WHAT NEEDS TO BE DONE:
Beneath this task is a listing. State how many of its lines include the string "scene", giving nothing but the number.

"""

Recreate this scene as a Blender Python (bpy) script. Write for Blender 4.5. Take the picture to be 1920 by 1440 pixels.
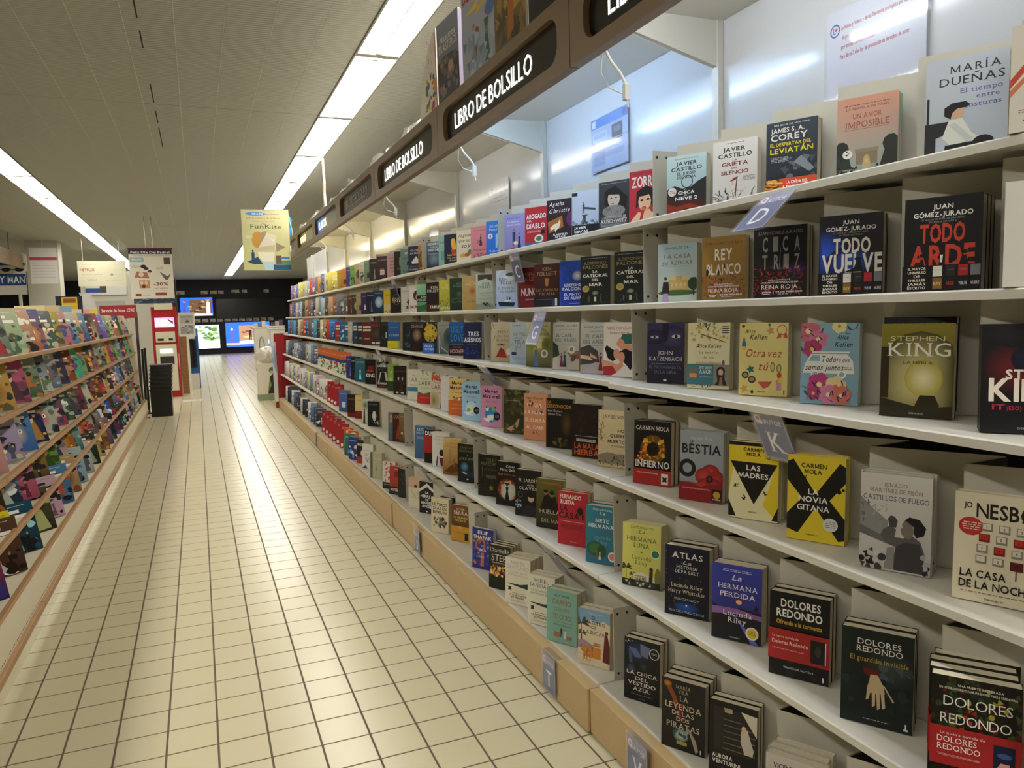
import bpy, bmesh, math, random
import numpy as np
from mathutils import Matrix, Vector
from mathutils.geometry import tessellate_polygon
for o in list(bpy.data.objects): bpy.data.objects.remove(o)
SC = bpy.context.scene; COL = SC.collection
rnd = random.Random(7)
PI = math.pi
# ------------------------------------------------------------------ camera
EYE = 1.3503
cam = bpy.data.cameras.new('camera'); camo = bpy.data.objects.new('camera', cam); COL.objects.link(camo)
YAW, PITCH, ROLL = 0.386505677, 0.0941465556, -0.0297424281
cy, sy = math.cos(YAW), math.sin(YAW)
f0 = Vector((sy, cy, 0)); r0 = Vector((cy, -sy, 0)); u0 = Vector((0, 0, 1))
fw = f0*math.cos(PITCH) - u0*math.sin(PITCH); up = u0*math.cos(PITCH) + f0*math.sin(PITCH)
cr = r0*math.cos(ROLL) + up*math.sin(ROLL); cu = up*math.cos(ROLL) - r0*math.sin(ROLL)
camo.matrix_world = Matrix(((cr.x, cu.x, -fw.x, 0), (cr.y, cu.y, -fw.y, 0), (cr.z, cu.z, -fw.z, EYE), (0, 0, 0, 1)))
cam.sensor_width = 36; cam.lens = 1433.7/1920*36; cam.clip_start = .02; cam.clip_end = 100
SC.camera = camo
# ------------------------------------------------------------------ world and exposure
w = bpy.data.worlds.new('world'); SC.world = w; w.use_nodes = True
w.node_tree.nodes['Background'].inputs[0].default_value = (.9, .95, 1, 1)
w.node_tree.nodes['Background'].inputs[1].default_value = .02
SC.view_settings.view_transform = 'Standard'; SC.view_settings.look = 'None'
SC.view_settings.gamma = 1; SC.view_settings.use_curve_mapping = False
SC.view_settings.exposure = 0.9
CEIL_W = 9.5          # strength of the ceiling lights
TUBE_W = 4.5          # strength of the shelf tubes
# ------------------------------------------------------------------ colours and materials
def lin(c): return c/12.92 if c <= .04045 else ((c+.055)/1.055)**2.4
def hexc(s):
    s = s.strip()
    if len(s) == 3: s = ''.join(a*2 for a in s)
    return tuple(lin(int(s[i:i+2], 16)/255) for i in (0, 2, 4))
MATS = {}
def mat(name, col, rough=.5, metal=0, spec=.5, emit=None, es=0, noise=0, nscale=20, bump=0, alpha=1, coat=0, trans=0):
    if name in MATS: return MATS[name]
    m = bpy.data.materials.new(name); m.use_nodes = True; nt = m.node_tree; b = nt.nodes['Principled BSDF']
    c = hexc(col) if isinstance(col, str) else col
    b.inputs['Base Color'].default_value = (*c, 1); b.inputs['Roughness'].default_value = rough
    b.inputs['Metallic'].default_value = metal; b.inputs['Specular IOR Level'].default_value = spec
    b.inputs['Coat Weight'].default_value = coat; b.inputs['Transmission Weight'].default_value = trans
    b.inputs['Alpha'].default_value = alpha
    if emit: b.inputs['Emission Color'].default_value = (*(hexc(emit) if isinstance(emit, str) else emit), 1); b.inputs['Emission Strength'].default_value = es
    if noise or bump:
        tc = nt.nodes.new('ShaderNodeTexCoord'); n = nt.nodes.new('ShaderNodeTexNoise'); n.inputs['Scale'].default_value = nscale
        n.inputs['Detail'].default_value = 4
        nt.links.new(tc.outputs['Object'], n.inputs['Vector'])
        if noise:
            mx = nt.nodes.new('ShaderNodeMix'); mx.data_type = 'RGBA'
            mx.inputs[6].default_value = (*[x*(1-noise) for x in c], 1); mx.inputs[7].default_value = (*[min(1, x*(1+noise)) for x in c], 1)
            nt.links.new(n.outputs['Fac'], mx.inputs[0]); nt.links.new(mx.outputs[2], b.inputs['Base Color'])
        if bump:
            bp = nt.nodes.new('ShaderNodeBump'); bp.inputs['Strength'].default_value = bump; bp.inputs['Distance'].default_value = .002
            nt.links.new(n.outputs['Fac'], bp.inputs['Height']); nt.links.new(bp.outputs[0], b.inputs['Normal'])
    MATS[name] = m; return m
def print_mat(name, rough, spec=.5, coat=0, emis=0):
    m = bpy.data.materials.new(name); m.use_nodes = True; nt = m.node_tree; b = nt.nodes['Principled BSDF']
    a = nt.nodes.new('ShaderNodeAttribute'); a.attribute_name = 'ink'
    nt.links.new(a.outputs['Color'], b.inputs['Base Color']); b.inputs['Roughness'].default_value = rough
    b.inputs['Specular IOR Level'].default_value = spec; b.inputs['Coat Weight'].default_value = coat
    if emis:
        nt.links.new(a.outputs['Color'], b.inputs['Emission Color']); b.inputs['Emission Strength'].default_value = emis
    MATS[name] = m; return m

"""

RESPONSE FOR THIS EXERCISE:
2